## SOURCE DATA
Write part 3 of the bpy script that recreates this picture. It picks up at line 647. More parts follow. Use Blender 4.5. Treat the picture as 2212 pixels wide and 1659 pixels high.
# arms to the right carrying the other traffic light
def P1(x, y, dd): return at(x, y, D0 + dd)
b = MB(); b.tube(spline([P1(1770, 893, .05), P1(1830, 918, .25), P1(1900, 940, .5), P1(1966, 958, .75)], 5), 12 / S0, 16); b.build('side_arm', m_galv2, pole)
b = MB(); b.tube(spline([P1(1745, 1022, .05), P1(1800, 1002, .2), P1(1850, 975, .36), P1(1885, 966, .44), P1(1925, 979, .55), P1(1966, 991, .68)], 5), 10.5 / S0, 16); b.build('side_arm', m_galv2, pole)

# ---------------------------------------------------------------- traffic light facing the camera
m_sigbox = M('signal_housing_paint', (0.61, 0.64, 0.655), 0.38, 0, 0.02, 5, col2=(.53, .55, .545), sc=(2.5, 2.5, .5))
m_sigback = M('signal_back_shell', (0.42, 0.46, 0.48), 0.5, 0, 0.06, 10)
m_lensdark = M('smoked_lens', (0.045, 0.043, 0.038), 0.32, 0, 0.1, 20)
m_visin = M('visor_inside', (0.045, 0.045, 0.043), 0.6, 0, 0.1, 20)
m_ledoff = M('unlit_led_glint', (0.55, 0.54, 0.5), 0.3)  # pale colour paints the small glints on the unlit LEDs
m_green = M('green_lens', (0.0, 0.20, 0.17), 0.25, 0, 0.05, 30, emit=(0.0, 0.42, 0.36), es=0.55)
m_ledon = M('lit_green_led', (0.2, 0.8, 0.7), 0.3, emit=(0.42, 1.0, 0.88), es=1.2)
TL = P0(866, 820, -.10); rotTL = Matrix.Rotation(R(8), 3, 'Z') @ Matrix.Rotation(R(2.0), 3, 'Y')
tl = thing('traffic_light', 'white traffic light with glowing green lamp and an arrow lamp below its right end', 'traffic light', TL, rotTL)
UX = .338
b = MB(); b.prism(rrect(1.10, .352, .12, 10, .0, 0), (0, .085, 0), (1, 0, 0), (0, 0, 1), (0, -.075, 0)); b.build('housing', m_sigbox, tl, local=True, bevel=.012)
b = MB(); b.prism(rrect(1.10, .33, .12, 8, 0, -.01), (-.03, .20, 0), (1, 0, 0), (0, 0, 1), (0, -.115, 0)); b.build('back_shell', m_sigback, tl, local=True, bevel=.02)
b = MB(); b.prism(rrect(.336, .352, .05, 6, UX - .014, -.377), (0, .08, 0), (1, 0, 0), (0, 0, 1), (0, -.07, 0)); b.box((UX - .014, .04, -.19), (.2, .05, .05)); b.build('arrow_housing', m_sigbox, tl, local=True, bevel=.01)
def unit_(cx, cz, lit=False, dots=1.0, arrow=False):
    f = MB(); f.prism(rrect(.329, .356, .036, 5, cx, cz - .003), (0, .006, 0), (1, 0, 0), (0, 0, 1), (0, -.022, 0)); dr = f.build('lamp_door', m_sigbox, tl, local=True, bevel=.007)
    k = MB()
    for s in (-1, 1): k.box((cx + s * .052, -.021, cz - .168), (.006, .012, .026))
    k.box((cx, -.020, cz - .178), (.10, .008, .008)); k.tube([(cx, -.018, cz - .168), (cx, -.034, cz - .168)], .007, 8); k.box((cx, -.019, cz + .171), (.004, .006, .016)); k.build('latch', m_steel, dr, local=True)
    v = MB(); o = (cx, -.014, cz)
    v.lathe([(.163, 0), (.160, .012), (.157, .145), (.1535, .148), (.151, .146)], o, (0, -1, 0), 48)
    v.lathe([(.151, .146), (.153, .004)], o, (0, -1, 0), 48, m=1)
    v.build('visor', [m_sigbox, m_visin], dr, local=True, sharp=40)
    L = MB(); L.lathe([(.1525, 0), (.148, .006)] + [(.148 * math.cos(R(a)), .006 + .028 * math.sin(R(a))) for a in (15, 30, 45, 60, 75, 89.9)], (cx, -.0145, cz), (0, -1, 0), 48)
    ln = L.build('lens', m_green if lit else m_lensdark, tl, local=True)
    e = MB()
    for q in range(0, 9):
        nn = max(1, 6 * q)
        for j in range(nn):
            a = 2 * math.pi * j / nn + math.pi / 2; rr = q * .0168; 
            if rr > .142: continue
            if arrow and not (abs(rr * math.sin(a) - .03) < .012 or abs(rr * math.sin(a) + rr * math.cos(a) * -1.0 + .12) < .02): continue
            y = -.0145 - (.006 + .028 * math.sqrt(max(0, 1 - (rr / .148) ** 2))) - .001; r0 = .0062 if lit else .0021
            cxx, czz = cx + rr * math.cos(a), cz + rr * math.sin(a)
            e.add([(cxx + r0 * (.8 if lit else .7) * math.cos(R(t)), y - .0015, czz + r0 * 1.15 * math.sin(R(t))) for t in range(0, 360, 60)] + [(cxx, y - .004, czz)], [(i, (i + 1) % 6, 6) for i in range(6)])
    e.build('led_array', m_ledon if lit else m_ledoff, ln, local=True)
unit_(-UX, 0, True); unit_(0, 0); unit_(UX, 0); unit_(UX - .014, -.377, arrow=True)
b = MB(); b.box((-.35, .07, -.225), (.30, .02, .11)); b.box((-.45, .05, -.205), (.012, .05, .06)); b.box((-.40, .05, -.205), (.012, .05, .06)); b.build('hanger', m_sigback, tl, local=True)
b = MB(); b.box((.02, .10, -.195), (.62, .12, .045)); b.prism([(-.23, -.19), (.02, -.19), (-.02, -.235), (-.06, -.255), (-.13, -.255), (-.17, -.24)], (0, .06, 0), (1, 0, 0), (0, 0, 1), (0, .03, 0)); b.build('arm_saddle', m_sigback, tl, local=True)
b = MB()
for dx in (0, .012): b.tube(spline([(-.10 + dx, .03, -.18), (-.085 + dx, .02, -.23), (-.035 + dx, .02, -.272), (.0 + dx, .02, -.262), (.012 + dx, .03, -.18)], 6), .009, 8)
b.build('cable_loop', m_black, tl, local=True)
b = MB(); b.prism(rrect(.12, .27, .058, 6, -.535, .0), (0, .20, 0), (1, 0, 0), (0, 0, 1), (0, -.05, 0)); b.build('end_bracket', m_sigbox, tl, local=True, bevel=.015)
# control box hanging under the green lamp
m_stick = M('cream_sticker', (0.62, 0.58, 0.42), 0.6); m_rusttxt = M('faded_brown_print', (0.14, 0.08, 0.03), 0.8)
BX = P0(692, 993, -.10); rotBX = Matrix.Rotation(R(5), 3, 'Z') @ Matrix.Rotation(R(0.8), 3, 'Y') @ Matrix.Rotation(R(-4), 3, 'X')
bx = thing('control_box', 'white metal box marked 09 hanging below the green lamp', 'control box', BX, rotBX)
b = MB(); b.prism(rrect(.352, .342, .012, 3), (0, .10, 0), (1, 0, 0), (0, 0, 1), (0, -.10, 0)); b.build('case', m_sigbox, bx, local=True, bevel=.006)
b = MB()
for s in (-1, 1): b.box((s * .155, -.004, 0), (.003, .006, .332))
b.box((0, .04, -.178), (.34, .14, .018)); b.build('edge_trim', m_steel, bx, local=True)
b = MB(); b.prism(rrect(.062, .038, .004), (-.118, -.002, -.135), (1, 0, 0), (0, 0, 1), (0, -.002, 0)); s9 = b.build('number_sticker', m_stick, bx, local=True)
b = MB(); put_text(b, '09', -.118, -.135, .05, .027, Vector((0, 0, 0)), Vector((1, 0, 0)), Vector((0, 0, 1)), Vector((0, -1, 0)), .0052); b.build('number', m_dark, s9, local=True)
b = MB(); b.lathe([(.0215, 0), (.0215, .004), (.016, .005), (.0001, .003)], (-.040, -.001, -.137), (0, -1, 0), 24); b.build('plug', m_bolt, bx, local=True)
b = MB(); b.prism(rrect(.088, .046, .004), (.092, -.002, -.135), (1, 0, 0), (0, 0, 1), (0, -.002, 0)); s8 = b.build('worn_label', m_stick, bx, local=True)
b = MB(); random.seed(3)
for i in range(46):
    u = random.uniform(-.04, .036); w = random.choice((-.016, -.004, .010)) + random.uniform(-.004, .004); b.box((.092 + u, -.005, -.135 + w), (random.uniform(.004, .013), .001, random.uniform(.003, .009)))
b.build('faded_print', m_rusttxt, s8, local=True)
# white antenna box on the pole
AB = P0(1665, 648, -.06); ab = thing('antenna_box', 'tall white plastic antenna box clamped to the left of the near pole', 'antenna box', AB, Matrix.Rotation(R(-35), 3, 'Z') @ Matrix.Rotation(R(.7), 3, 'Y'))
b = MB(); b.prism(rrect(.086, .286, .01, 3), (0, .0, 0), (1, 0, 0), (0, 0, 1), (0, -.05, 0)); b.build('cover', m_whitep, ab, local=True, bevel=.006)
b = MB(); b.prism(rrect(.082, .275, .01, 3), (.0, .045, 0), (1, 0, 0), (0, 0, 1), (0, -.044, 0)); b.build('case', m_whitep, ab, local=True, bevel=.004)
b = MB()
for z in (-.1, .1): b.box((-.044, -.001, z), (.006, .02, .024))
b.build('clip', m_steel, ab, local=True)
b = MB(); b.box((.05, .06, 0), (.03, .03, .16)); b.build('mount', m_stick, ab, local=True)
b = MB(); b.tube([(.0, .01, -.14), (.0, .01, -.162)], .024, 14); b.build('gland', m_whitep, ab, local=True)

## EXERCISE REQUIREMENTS
Please give an exact restatement of only the lines from the beginning of the material above to the line with "10.5 / S0, 16); b.build('side_arm', m_galv2, pole)", inclusive.

## TASK RESULT
Write part 3 of the bpy script that recreates this picture. It picks up at line 647. More parts follow. Use Blender 4.5. Treat the picture as 2212 pixels wide and 1659 pixels high.
# arms to the right carrying the other traffic light
def P1(x, y, dd): return at(x, y, D0 + dd)
b = MB(); b.tube(spline([P1(1770, 893, .05), P1(1830, 918, .25), P1(1900, 940, .5), P1(1966, 958, .75)], 5), 12 / S0, 16); b.build('side_arm', m_galv2, pole)
b = MB(); b.tube(spline([P1(1745, 1022, .05), P1(1800, 1002, .2), P1(1850, 975, .36), P1(1885, 966, .44), P1(1925, 979, .55), P1(1966, 991, .68)], 5), 10.5 / S0, 16); b.build('side_arm', m_galv2, pole)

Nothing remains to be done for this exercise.